Thursday, November 17, 2011

The Orgins of Nancyisms

It's often said and pretty much taken for fact that you are a product of your environment. A child's character is shaped by parental role models, and we learn morals, values, and social skills from examples set by the authority figures in our young lives. My parents were exemplary teachers when it came to imparting morals, good manners, and building character, but they have only themselves to blame when it comes to my personality and sense of humor.

So, if ever any of you have wondered why I am like I am, well the following examples of communications as a family from my formative years might explain it, or me, or hell just keep reading...

Me: If I do this and if I do that... If I'm really good, and if we went to this place or that place...
Daddy: If? Well if, if , if, IF my aunt had balls she'd be my uncle!"

Me: I'm gonna run away from home!!!
Daddy: Well, don't let that doorknob bump you in the ass on your way out.

Me: Can I have (something outlandish)? Can I? I want it!
Daddy: People in hell want ice water too! or, Wish in one hand and shit in the other, see which one you get first.

Daddy's response to one of my idiotic stunts: Damn girl I swear if your brains was putty you couldn't fit a window pane in a gnat's ass!!! Another favorite: Hotdamn yougin if you ain't just et up with the dumb ass.

Mama's favorite response to my boasting, or threatened behavior: Yeah right Nancy, and a jazz band of monkeys is gonna jump out my ass and run down Main St. playing Who'd a thunk it!!!

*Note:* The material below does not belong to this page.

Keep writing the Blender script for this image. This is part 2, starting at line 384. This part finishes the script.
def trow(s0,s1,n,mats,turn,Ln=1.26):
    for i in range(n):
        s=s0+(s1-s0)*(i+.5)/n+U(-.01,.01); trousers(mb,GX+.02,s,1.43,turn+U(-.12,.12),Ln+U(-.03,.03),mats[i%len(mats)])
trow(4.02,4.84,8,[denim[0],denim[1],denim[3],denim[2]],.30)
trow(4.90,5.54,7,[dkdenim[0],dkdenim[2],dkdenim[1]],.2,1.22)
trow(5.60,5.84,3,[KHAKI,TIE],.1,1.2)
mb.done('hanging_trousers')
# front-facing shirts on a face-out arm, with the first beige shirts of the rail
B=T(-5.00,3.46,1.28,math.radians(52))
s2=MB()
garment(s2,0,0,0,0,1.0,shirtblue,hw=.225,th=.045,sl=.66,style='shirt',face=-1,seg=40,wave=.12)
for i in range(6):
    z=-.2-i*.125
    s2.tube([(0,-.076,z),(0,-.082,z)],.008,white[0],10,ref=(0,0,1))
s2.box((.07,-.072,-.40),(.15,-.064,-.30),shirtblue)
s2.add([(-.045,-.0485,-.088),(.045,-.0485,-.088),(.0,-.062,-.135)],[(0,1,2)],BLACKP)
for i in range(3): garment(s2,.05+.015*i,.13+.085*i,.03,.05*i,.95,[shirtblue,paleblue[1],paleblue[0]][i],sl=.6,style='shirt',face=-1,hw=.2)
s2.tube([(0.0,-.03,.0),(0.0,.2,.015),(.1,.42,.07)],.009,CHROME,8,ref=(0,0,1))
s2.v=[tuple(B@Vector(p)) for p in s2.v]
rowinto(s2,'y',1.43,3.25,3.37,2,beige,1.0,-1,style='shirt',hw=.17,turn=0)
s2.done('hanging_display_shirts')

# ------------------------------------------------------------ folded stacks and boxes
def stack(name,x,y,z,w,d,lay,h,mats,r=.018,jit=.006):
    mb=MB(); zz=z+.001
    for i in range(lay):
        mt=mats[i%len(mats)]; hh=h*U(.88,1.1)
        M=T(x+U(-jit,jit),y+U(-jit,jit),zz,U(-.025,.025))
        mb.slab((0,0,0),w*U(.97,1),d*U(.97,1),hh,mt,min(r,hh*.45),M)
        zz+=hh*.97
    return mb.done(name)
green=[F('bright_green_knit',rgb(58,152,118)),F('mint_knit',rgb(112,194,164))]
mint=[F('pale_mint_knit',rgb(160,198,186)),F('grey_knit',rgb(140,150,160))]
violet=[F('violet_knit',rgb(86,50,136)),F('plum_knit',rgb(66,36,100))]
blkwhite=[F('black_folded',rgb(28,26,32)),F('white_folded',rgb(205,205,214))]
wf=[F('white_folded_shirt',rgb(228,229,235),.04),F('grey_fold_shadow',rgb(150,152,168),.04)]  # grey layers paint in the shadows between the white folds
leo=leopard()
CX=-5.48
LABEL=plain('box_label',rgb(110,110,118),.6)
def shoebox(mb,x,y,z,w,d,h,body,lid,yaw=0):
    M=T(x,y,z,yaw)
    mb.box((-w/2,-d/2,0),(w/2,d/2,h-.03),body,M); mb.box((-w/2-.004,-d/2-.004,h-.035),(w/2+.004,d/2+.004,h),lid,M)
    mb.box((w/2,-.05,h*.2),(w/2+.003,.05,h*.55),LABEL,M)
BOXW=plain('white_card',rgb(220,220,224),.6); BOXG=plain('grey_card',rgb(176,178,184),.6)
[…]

Daddy's response to a sales pitch: If steamboats were selling for a nickle a dozen, I couldn't buy the echo off the whistle.

Daddy's response to dwelling on past mistakes:  Best let it go, hindsight's about as useless as foreskin.
Daddy's opinion of ineptitude, or laziness:  Now you know, (whoever/whatever) is about as useless as tits on a boar hog!
How daddy described his level of pain or illness: I feel like I been shot at & missed then shit at and hit all over!!
Daddy's descriptions of anyone unattractive: She's a melancholy ol` gal... she got a head like a melon & a face like a Collie! or Good God amighty, she/he got face that would stop a clock! also Uh n unh! he/she/they look like two turkey buzzards bumped asses & they're what fell out. and lastly, He/she/they look like they fell out of an "ugly tree" and hit every limb on the way down!

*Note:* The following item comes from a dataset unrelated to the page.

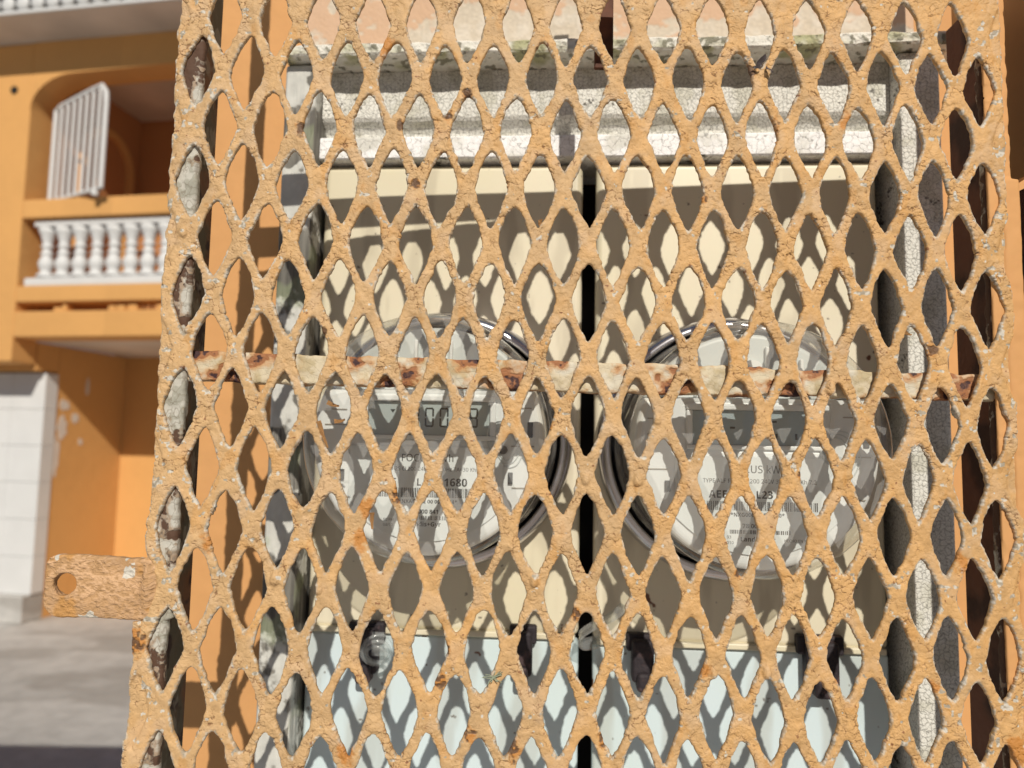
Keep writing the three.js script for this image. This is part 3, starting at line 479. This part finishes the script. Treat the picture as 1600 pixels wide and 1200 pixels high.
// ================================================================ the cage: frame, bars, tab
const cage = thing('security_cage', 'rusty cage of expanded metal under thick flaking orange paint, over both meters', 'mesh cage', WORLD, [0, -0.312, 0]);
part(cage, 'expanded_metal_sheet', sheetGeo, M.paint);
const knock = (f, a = 0.5) => (x, y, z) => { const d = f(x, y, z); return Math.abs(d) < 2 ? d - a * n3(x / 6, y / 6, z / 6) - 0.5 * a * n3(x / 2.2, y / 2.2, z / 2.2) : d; };
const uvXY = (g) => wrapUV(g, 1);
const uvM2 = (g) => planarUV(g, (x, y, z) => x + z, (x, y, z) => y);
const uvM = (g, ax = 0) => planarUV(g, (x, y, z) => (ax ? z : x), (x, y, z) => y);
// front legs of the angle iron
part(cage, 'frame_angle', uvM2(sdfMesh([-252, -222, -314, 462, -9, 2], 1.3, knock((x, y, z) => sdBox(x, y, z, -234.7 - (y < -181 ? 3 : 0), 73, -4, 7.4, 385, 3, 1.5), 0.5))), M.flaky, 'left leg of the frame, white paint flaking from rust');
part(cage, 'frame_angle', uvM2(sdfMesh([226, 256, -314, 206, -9, 3], 1.2, knock((x, y, z) => Math.min(sdBox(x, y, z, 240, -54, -1.5, 7.2, 256, 1.0, 0.8), sdBox(x, y, z, 245.4, -120, -0.6, 5, 198, 1.8, 0.8)), 0.35))), M.wall);
part(cage, 'frame_angle', uvM2(sdfMesh([226, 252, -314, 206, -12, -1], 1.4, knock((x, y, z) => sdBox(x, y, z, 240.3, -54, -6.6, 6.8, 255, 2.9, 1), 0.9))), M.flaky, 'rusted inner face of the right leg');
const sidePlate = (x, lean, top = 0.2) => { const g = box(-0.0022, 0.0022, -0.31, top, -0.052, -0.006, 0.001); g.rotateY(lean); g.translate(x, 0, 0); return uvm(g); };
part(cage, 'side_plate', sidePlate(-0.2402, 0.02, 0.46), M.rust, 'left side plate, olive and rusty');
part(cage, 'side_plate', sidePlate(0.2448, -0.03), M.darkrust, 'right side plate, dark red rust with paint flaking');
{
  const g = new THREE.ExtrudeGeometry(new THREE.Shape([[-0.238, -0.001], [0.2475, -0.001], [0.2475, 0.0055], [0.0, 0.0125], [-0.12, 0.0185], [-0.238, 0.0205]].map((p) => new THREE.Vector2(...p))), { depth: 0.003, bevelEnabled: false });
  g.rotateX(-Math.PI / 2); g.translate(0, 0.2035, 0); part(cage, 'top_plate', [uvm(g), uvm(box(-0.238, 0.2475, 0.1952, 0.2034, -0.002, 0.001, 0.0008))], M.rust);
}
part(cage, 'hanger_strap', uvm(box(0.0062, 0.0182, 0.158, 0.34, -0.036, -0.0325, 0.001)), M.darkrust, 'rusted strap at the top of the cage');
// flat bar across the back of the sheet
part(cage, 'cross_bar', planarUV(sdfMesh([-238, 240, -60, -24, -16, 0], 1.0, knock((x, y, z) => { const c = -40.6 - (x + 225) * 0.0078 + (x < -190 ? 0.4 : 0); return sdBox(x, y, z, 0, c, -8.2, 236, 8.6 - 0.4 * n2(x / 12, 4) - (x > 100 ? 0.9 : 0), 4.2, 1.1); }, 0.7)), (x, y, z) => x + 0.04, (x, y, z) => y + z * 0.7), M.cream, 'flat bar with cream paint breaking off the rust');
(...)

Daddy's descriptions of a nice behind: Hotdamn! When she walks her ass looks like two shoats in a gunny sack! That's what I call a noble ass.
Mama's description of a bad fashion choice:  That looks like ten pounds of shit in a five pound sack.
Daddy's description of a big butt: Kaaawow! I bet I could sit on her ass and dangle my legs!

Daddy's advice regarding our bad behavior:  Listen to dear ol' dad, do that and you better give your soul to God because your little ass is mine!

This list could go on and on, but this should be sufficient for you to gain a better picture of where Nancyisms came from. As you can see, daddy was way more colorful than my mother, but she could come up with some doozies of her own. My sister is also this way, but she has learned to manage hers better. So, if you don't want your daughters to end up foul mouthed, brutally honest, and unashamedly outspoken, stop and think before you show that baby girl what happens when she pulls daddy's finger, it's got to start somewhere, so nip it in the bud.
On November 24th, my dad would be celebrating his 81st birthday were he still here. Happy Birthday daddy, and thank you for my swift wit, sassy mouth, and colorful vocabulary... I think you did a pretty damn good job!